What is Basis Period Reform?
Basis Period Reform ONLY affects sole traders and partnerships that have a year end other than 31st March-5th April.
If this does not apply to you then these changes will not apply to you either.
- Introduction
Basis Period Reform was introduced by HMRC when they were originally going to bring Making Tax Digital to sole traders.
However, although they have postponed the MTD requirements, they have not postponed the Basis Period Reform requirements.
Basically, HMRC are aligning the fiscal year end for all who are self employed to the 31st March/5th April, as it will be necessary when they do eventually bring MTD in.
- What The Means
For example, businesses that have a 31st July year end, you would normally declare the year ended 31st July 2023 figures on the self assessment return for 2023/24.
However, for the 23/24 return, you will also need to declare the period to the end of the tax year, ie 1st August 2023 to 5th April 2024.
This effectively means that you are declaring income in excess of one year and if your year end was 30th April then the period you are declaring is 23 months.

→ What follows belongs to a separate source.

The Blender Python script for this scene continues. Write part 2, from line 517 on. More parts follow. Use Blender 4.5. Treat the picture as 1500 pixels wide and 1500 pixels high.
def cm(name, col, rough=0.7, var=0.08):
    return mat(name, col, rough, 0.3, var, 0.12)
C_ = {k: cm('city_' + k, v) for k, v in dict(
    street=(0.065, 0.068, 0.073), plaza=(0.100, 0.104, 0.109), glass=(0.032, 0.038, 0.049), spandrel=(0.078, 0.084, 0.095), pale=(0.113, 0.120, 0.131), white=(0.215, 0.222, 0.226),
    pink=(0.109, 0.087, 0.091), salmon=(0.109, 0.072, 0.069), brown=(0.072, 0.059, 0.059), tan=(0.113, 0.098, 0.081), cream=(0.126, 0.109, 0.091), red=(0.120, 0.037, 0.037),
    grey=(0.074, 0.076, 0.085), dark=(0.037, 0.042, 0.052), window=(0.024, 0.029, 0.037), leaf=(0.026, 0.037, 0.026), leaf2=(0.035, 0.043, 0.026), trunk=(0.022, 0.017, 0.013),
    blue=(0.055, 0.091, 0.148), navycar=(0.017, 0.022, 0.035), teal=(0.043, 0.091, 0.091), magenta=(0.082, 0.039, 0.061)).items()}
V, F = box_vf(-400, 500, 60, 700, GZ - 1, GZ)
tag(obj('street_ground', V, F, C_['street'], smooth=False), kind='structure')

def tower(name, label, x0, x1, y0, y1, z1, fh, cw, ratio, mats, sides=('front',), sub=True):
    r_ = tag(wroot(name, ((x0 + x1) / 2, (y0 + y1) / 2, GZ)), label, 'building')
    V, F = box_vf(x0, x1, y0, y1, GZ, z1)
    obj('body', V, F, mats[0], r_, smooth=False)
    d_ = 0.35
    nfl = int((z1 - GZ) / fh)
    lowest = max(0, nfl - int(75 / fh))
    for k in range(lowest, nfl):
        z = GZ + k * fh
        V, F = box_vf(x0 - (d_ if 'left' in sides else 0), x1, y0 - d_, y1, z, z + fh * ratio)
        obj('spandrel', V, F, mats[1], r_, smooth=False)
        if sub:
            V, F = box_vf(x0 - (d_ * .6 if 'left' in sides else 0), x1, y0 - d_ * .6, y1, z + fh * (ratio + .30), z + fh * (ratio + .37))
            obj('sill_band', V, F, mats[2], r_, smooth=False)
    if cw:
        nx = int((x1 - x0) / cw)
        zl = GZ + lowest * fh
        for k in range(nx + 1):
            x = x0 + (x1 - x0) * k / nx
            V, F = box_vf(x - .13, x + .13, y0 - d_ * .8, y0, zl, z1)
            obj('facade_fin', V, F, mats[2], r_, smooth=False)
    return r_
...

This will obviously impact the amount of tax due quite considerably.
- Mitigating Factors
There are 2 main mitigating factors against this additional period:
- Overlap relief: This was declared the first year of trading and can (in theory!) be ascertained from the HMRC portal. This amount will be deducted from the long period of account. However, it’s worth bearing in mind that this would have been rather a long time ago and also would have been when the business was starting up so is unlikely to be enough to offset the additional period of account; and
- Time to pay: HMRC are giving tax payers that are affected by this up to 5 years to pay the additional tax that arises on the longer period of account.
- Conclusion
This change is going to have some significant impact on self employed people that are affected. If you or anybody you know is affected by these changes then do talk to your accountant.